I have been drinking from the landscape of Eggemoggin Reach for about ten years. Each time I go back, my understanding of the Reach deepens. However, this is not a process that will ever be complete; one’s perception of dwelling has a boundless capacity to increase. Though I spend relatively little time on that small stretch of coast in Maine, I dwell within this landscape in a way that I do not anywhere else in my life. I dwell in it so richly when I am physically there that it nourishes my mind in an intangible way for the rest of the year when I am away from it. It has become a sort of anchor for me, and my view of this place as seen through the colored filters of memory, photographs, drawings, and pieces of writing changes constantly. It changes each time I physically return to the Reach, just as it changes with every doodle I draw that represents the place to me.

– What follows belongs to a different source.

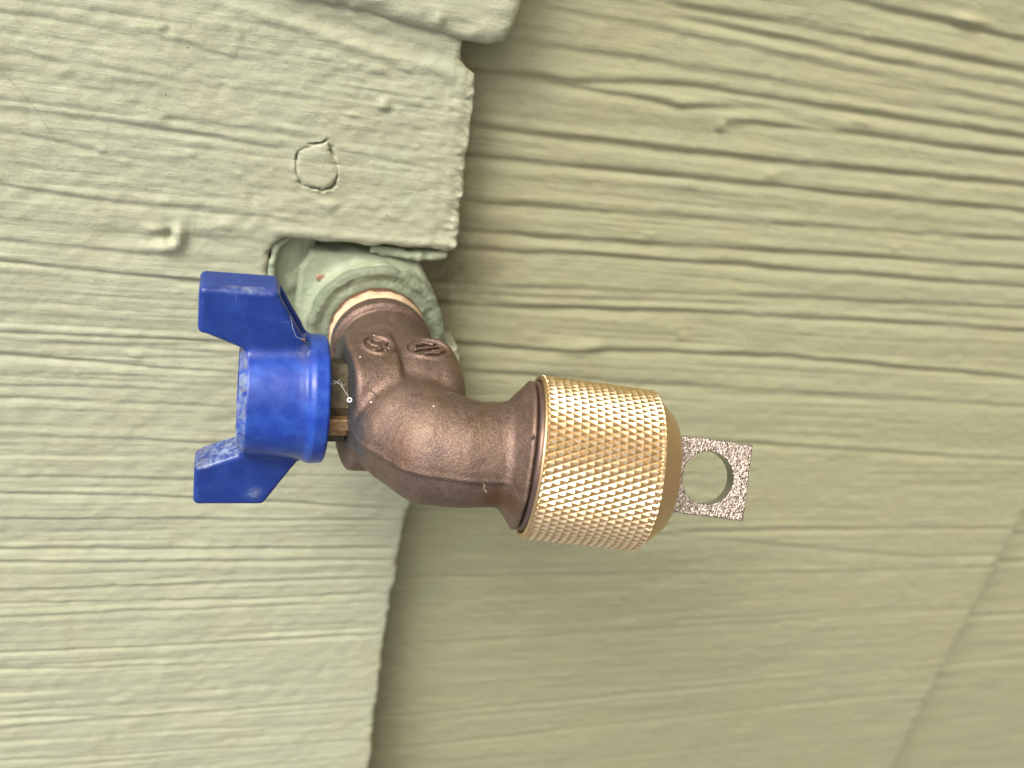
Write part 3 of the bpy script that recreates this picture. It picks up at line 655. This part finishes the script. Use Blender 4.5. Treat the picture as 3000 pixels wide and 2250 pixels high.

Dwelling, or the process of interacting with one’s landscape, is as necessary to humanity as breathing. It is impossible to live in a vacuum, but it is possible to ghost through life without ever drinking deeply from place. At times, especially when I am at school, I am working in such an intangible world (that of theoretical papers and internet, of cell phones and online course reserves) that I forget what it is like to root myself in a place in a very physical sense, and to take in the landscape from that very basic vantage point. And this is why I continue to visit to the Reach, and to breathe more deeply the landscape each time I return.